Prv.17.14.8 Vin.5.206 “How many, revered sir, are to be greeted?”

““These five, Upāli, are to be greeted. Which five?[12] One ordained earlier is to be greeted by one ordained later, one belonging to a different communion if he is more senior and is a speaker of Dhamma is to be greeted, a teacher is to be greeted,[13] a preceptor is to be greeted, a Tathāgata, arahant, perfect Buddha is to be greeted by the world with its devas, with its Māras, with its Brahmās, by creatures with recluses and brahmins, with devas and mankind. These five, Upāli, are to be greeted.”

Prv.17.14.9 “If a more newly ordained monk, revered sir, is honouring[14] BD.6.331 the feet of a more senior monk, when he has caused how many states to be set up within himself should he honour the feet?”

“If a more newly ordained monk, Upāli, is honouring the feet of a more senior monk, having caused five states to be set up within himself he should honour the feet. What five? When a more newly ordained monk, Upāli, is honouring the feet of a more senior monk, having arranged his outer cloak over one shoulder, holding out his joined palms in salutation, stroking his feet on all sides with the palms of his hands, having caused regard and esteem to be set up, he should honour his feet. When a more newly ordained monk, Upāli, is honouring the feet of a more senior monk, having caused these five states to be set up within himself, he should honour his feet.”

Concluded is the Fourteenth Division: on the Formal Making of Kaṭhina Cloth

Its Summary

Formal making of kaṭhina cloth,
and asleep, amid, conjey, when eating,
And earlier, and one under probation,
one to be greeted, one who should honour.

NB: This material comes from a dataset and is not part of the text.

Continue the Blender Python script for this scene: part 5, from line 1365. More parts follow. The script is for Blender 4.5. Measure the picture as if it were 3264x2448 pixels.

Concluded are the Upāli-Pentads

The summary of these Divisions:

Independently, and (formal) act,
remain, and as to an explanation,
And reproof, and ascetic practices,
lying, and to a nun also, /
Referendum, legal question, schismatics,
the fifth in the preceding,[15]
Resident (monks), and kaṭhina cloth:
the fourteen are well proclaimed. /

Footnotes and references:

1.

As at Vin.1.154 where these are called five things that are allowable.

2.

As at Vin.1.295.

3.

See Prv.7.10.1 above (towards end at item 37) and Prv.7.11.1 (towards middle at item 15) where ten individuals and eleven individuals are not to be greeted.

4.

otamasika, not in Pali-English Dictionary. No other canonical reference given by P.T.C. Vin-a.1379 explains by andhakāragato, and adds that in greeting him the forehead might be hurt by the legs of a couch.

5.

kiccayapasutattā vandanaṃ asamannāharanto, not attending to, not reacting to the greeting because he is not performing his obligations.

6.

ekāvatta: to a rival faction. Greeting him, one might get kicked, Vin-a.1379.

7.

aññāvihita, as at Vin.4.69, Vin.4.97, Vin.4.269.

8.

“Suspended by the threefold formal act of suspension. Those against whom the other four formal acts have been carried out may be greeted. There is an offence in greeting one who is naked (see Kd.15.15) and one who is suspended,” Vin-a.1379.

9.

This pentad and the next occur at Kd.16.6.5.

10.

see Kd.12.1.2.

11.

See Kd.13.15.

12.

The first, second and fifth are given at Kd.16.6.5.

13.

Vin-a.1379 says these five teachers are to be greeted: the teacher forgoing forth, for ordination, for guidance, for the recitation, and for exhortation.

14.

Same Pali word as for “greeting”.

15.

bhedakā pañcamā pure, referring no doubt to the two sections (Prv.17.11, Prv.17.12) on a schismatic where the fifth clauses of each pentad are opposed to one another. Oldenberg gives no comma after bhedakā and thus accounts for 13 Divisions only.